Hernach betrat die aktuelle Stammbesetzung von Invocation die Bühne, um dem Publikum ein Menü technischen Death Metals vorzusetzen. Der griff nicht selten auf äußerst hohe Geschwindigkeiten zurück - ein klassischer Kandidat für Soundbrei also, doch in diesem Kontext verdiente sich der Soundmensch ein Lob, indem er nach einer Experimentierzeit im Opener für den Rest des Sets ein überraschend klares Klangbild in die sowieso schon nicht so ganz leicht zu beschallende Moritzbastei-Tonne zauberte, in dem lediglich die Leadgitarren weitgehend untergingen. Das freilich erzeugte das Problem, die Individualität der Songs noch ein Stück weiter zu senken, als das im technischen Death Metal genrebedingt ohnehin der Fall ist. So hörte man den technisch beeindruckend fitten Musikern eine Zeitlang gerne zu, erkannte auch durchaus einige interessante Individualitätsausbrüche wie das doomige Zentralbreak von "Beyond The Gates", begann sich aber im weiteren Verlaufe des Sets irgendwie etwas zu langweilen, bis kurz vor Schluß das mit einigen Traditionsmetaleinflüssen spielende "Awakening" die gewisse Monotonie ansatzweise auf- und demzufolge auch den stärksten Applaus des Sets auslöste. Gemäß dem Ruf als Personalrotationsband hatten sich Invocation mal wieder einen neuen Sänger gegönnt, nämlich Chris Pscheidt, den die lokale Szene u.a. noch von Ghoul her kennt - in gesanglicher Hinsicht machte er seine Sache durchaus gut (klassische Death Metal-Vocals mit gelegentlich eingestreuten höheren Schreien), bangte in den Instrumentalparts auch recht fleißig, nur an der Sicherheit der Publikumskommunikation muß er noch feilen. Zwar spendeten die Anwesenden durchaus freundlichen Applaus, aber für eine Geburtstagsparty hielt sich die Stimmung doch erstaunlich in Grenzen, und Zugabeforderungen erhob auch hier niemand.

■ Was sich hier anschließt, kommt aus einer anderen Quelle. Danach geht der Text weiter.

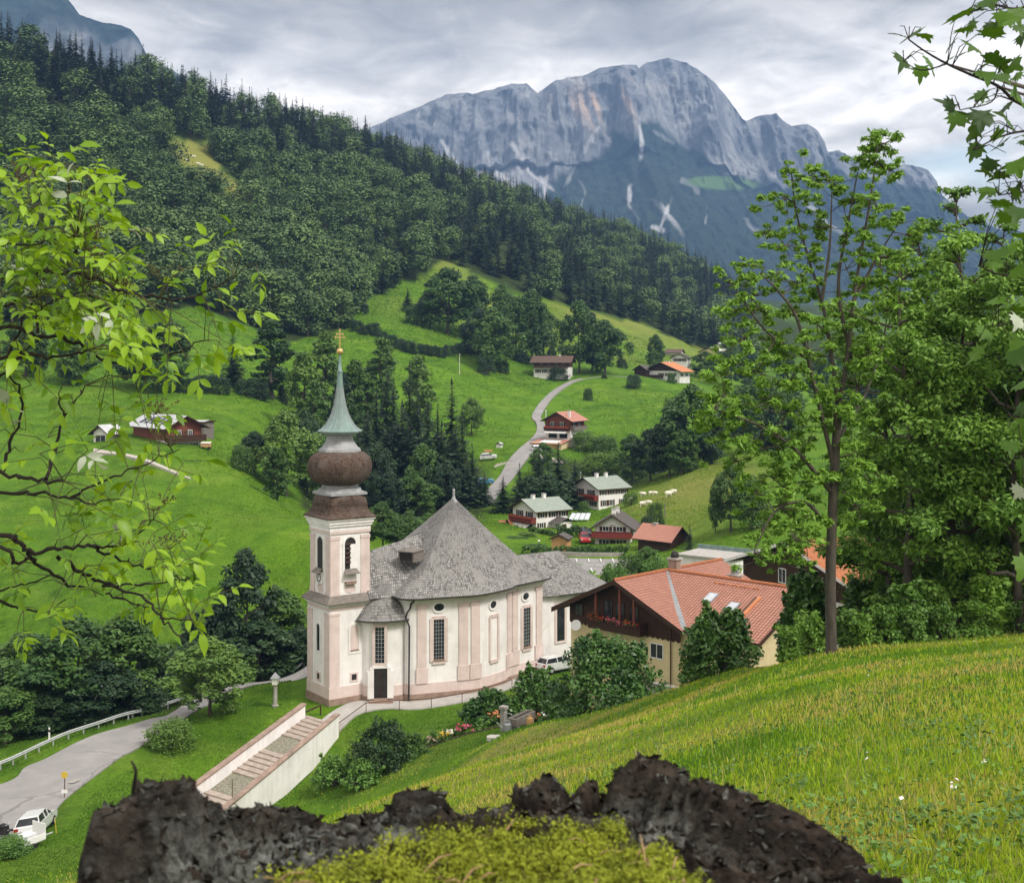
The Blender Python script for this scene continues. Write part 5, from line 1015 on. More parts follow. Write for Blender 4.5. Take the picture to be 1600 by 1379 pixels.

Nach einer weiteren Umbaupause folgte schließlich noch ein Coverset, den einige aktuelle Invocation-Mitglieder mit permanent wechselnden Gästen (sowohl Ex-Mitglieder als auch "Fremde") bestritten. Moderator Volly Tanner lud dabei zum heiteren Ratespiel, indem er zwar einige Informationen zur jeweils gecoverten Band verkündete (leider mit der Zeit etwas zur Redundanz neigend), aber das Erraten von Band und Song dem Publikum überließ. Foreigner waren gemäß seiner Ansage nicht dabei - dabei wäre gerade das eine reizvolle Sache gewesen, "Juke Box Hero" mal als technischen Death Metal zu interpretieren. Statt dessen blieben Invocation mit minimalen Abweichungen im eigenen Genre von Behemoth bis Death, schafften es aber in keinem, wirklich keinem Fall, so etwas wie Unterhaltungswert herüberzubringen oder gar eine eigene Note zu markieren. So wirkte das, was als lustige Party gedacht war, irgendwie mehr als bemüht, und offensichtlich sank nicht nur das Stimmungsbarometer des Rezensenten mit jedem Song weiter, sondern auch das des Publikums. Wenn ein Morbid Angel-Klassiker, den nun wirklich jeder Anwesende gekannt haben dürfte, weniger Applaus erntet als ein beliebiger der Songs von Tesseract, die so gut wie niemand kannte, dann muß etwas Substantielles schiefgegangen sein. So verspürte der Rezensent keine Neigung, sich dieses Trauerspiel bis zum Schluß anzusehen. Als Erkenntnisse des Konzertes bleiben zwei, nämlich die Entdeckung Tesseracts als äußerst hoffnungsvoller Combo und die Wiederauffrischung des Maßstabes, wie klasse die diversen richtig guten Konzerte der jüngeren Vergangenheit doch wirklich waren.